Anyone making movies like this is cause for celebration.
Which isn’t to say that The Phoenician Scheme breaks new ground. Most of its elements would show up on your average Wes Anderson bingo card (which, if it doesn’t already exist, probably should), and not all of them are as effective as they’ve been in the past. None of the four movies he’s made since The Grand Budapest Hotel — a list that also includes Isle of Dogs, The French Dispatch, and Asteroid City — have been quite as, well, grand, a trend The Phoenician Scheme continues. But it isn’t a mere exercise in style, a claim that Anderson seems well aware of at this point.
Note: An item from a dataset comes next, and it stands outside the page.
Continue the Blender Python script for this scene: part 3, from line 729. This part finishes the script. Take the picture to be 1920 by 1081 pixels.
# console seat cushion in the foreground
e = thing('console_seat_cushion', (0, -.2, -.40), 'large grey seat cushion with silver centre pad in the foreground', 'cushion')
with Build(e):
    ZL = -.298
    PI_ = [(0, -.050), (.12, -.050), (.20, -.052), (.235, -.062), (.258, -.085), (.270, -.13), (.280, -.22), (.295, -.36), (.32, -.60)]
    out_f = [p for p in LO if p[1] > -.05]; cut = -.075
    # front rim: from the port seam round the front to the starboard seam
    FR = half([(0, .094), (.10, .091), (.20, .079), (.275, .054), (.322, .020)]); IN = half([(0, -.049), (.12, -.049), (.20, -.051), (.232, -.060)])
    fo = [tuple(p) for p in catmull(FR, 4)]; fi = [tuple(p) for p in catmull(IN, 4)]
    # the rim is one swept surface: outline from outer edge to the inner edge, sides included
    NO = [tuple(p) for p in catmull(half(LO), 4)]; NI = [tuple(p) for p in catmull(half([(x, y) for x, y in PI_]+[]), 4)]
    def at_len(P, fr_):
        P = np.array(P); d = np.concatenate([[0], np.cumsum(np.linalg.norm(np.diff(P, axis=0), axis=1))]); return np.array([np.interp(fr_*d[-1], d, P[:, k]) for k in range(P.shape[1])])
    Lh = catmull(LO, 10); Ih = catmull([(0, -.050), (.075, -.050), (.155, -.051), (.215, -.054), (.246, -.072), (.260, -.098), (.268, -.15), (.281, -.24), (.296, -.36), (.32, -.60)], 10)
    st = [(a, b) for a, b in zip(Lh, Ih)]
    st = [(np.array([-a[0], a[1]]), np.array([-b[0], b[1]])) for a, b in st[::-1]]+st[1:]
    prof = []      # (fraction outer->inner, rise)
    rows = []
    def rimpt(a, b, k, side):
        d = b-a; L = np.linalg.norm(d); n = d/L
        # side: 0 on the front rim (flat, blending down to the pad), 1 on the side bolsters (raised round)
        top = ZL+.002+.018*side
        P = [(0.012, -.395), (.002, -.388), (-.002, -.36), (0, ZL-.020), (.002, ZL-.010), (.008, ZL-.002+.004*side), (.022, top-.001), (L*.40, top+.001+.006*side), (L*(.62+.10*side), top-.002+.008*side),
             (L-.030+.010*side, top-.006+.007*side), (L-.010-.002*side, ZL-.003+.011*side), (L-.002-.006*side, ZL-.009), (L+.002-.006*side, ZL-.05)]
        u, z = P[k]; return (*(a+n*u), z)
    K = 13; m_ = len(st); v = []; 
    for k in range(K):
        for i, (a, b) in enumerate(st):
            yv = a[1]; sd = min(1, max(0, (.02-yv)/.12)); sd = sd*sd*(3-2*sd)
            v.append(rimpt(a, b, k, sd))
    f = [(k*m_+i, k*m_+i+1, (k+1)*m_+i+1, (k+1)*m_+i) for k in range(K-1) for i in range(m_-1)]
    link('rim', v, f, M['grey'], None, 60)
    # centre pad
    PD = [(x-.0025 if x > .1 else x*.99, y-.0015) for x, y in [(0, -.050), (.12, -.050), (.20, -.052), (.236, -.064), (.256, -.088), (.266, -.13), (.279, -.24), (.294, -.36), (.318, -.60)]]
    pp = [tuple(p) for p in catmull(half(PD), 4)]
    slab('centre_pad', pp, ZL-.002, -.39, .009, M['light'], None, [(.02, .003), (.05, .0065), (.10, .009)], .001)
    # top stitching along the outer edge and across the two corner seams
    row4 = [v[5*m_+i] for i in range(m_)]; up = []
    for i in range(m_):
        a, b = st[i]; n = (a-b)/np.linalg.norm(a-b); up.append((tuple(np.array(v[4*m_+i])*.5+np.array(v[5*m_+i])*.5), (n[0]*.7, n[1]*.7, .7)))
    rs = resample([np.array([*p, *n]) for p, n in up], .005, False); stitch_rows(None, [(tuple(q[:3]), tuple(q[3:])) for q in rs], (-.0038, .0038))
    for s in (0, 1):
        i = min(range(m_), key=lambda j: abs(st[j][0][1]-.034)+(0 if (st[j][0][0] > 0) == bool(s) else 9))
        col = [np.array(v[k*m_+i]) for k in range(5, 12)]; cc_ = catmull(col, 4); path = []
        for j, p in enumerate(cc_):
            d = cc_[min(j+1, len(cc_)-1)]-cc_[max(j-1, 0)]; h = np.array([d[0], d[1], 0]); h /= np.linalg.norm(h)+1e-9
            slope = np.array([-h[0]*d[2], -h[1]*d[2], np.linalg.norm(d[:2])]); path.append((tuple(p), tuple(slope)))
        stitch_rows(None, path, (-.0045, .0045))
He hints at this when Bjørn, whose frippery is excessive even for an Anderson character, is asked a pointed question by Liesl: “Is this an act?” One can imagine that the filmmaker has been asked the same question countless times. Is it really all affectation and artifice, his detractors have wondered, or is there a beating heart beneath it all? Your mileage may vary, but I’ll answer that question by quoting The Phoenician Scheme’s most apropos line: “I suppose I’m moved by this absurd performance.”